Jordan Dartis cocked back his right hand and watched as the ball swished its way into the hoop.
It’s a sight that Ohio fans have been so accustomed to watch, and still have plenty of time left to enjoy. But more importantly, it was a sight that the whole building needed to see.
The redshirt senior’s third 3-pointer of the second half brought the Bobcats within six points of the Boilermakers. Clad in a green suit, coach Jeff Boals frantically pumped his arms up and down to further energize the crowd. Fans leapt from their seats as Ohio closed in on Purdue. The noise wasn’t silenced until it became clear that Dartis’ 3-pointer was the peak in the Bobcats’ game.
Unfortunately, that six-point difference was the closest Ohio would get in its attempt to upset the Boilermakers as the Bobcats lost 69-51 to Purdue on Tuesday in The Convo.
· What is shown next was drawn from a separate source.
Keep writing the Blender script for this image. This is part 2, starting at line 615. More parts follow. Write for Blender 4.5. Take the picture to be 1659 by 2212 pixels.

Dartis started the run on a near-corner 3-pointer where he made the shot and the ensuing free throw. Moments after, Nate Springs hit a 3-pointer, the Boilermakers turned it over. Ohio missed a shot underneath, but freshman Lunden McDay secured the rebound and wiggled his way through three defenders for the put back.
Another Dartis 3-pointer brought it to nine, and then his third.
Dartis’ 3-pointer was his tenth point in a 18-4 run midway through the second half that gave Ohio a sense of hope and belief. The Bobcats had slowly played their way back from a 20-point halftime deficit and had limited their turnovers from 12 in the first half to just four in the second.
Point guard Jason Preston and forward Ben Vander Plas were held to a combined five points in the first half, but found ways to get the offense generating whether it be through passing or merely taking the attention from Boilermakers’ defense.
In that span of three minutes and 49 seconds, the Bobcats felt all they needed was just one more basket or stop, and the game would’ve been theirs.
“When you get in moments like that in a game, where you’re just really starting to comeback and punch away at them, you’re just in the zone,” Dartis said. “At that point, we were down six and I was just thinking ‘Next stop, we’re doing it right now.’”
Dartis, who led Ohio with 16 points and went 3-of-9 from beyond-the-arc, has been in games like Tuesday’s throughout this season. The Bobcats have now played four high-major programs in the likes of Villanova, Baylor, Utah and now Purdue, all with a common theme. They get close enough to change the course of the game, and then something happens.
A turnover, a missed shot, a missed rebound. It’s the little things that Boals has noticed, but has seen improvement since the start of the season.
“We cut it to six and just couldn’t get that stop or hit that three that we needed to,” he said.
Ohio has its fair share of reasons. It’s only playing with seven healthy players because of injury. Of those seven, five of them are freshmen, and the inexperience showed. In moments where the Bobcats can close it out, they haven’t been able to. Yet, they’re showing signs they are getting closer.
“The growth has been there, but the tough thing is the consistency,” he said. “We’ve had so many different guys hurt at different times where you’re not practicing the same combinations.”
The Bobcats (7-4) haven’t had the start most people predicted them to have. They still carry the last place vote in the Mid-American Conference preseason poll with them, and despite the tough loss, it’s already looking to move on to their next opponent.
So no, they didn’t make that one stop or hit that next three. Instead, they watched as Purdue took over and iced the game. Those missed opportunities, however, are building up to something that not even Ohio knows what. With just two games before MAC play begins, the Bobcats aren’t in bad shape for what it’s working with.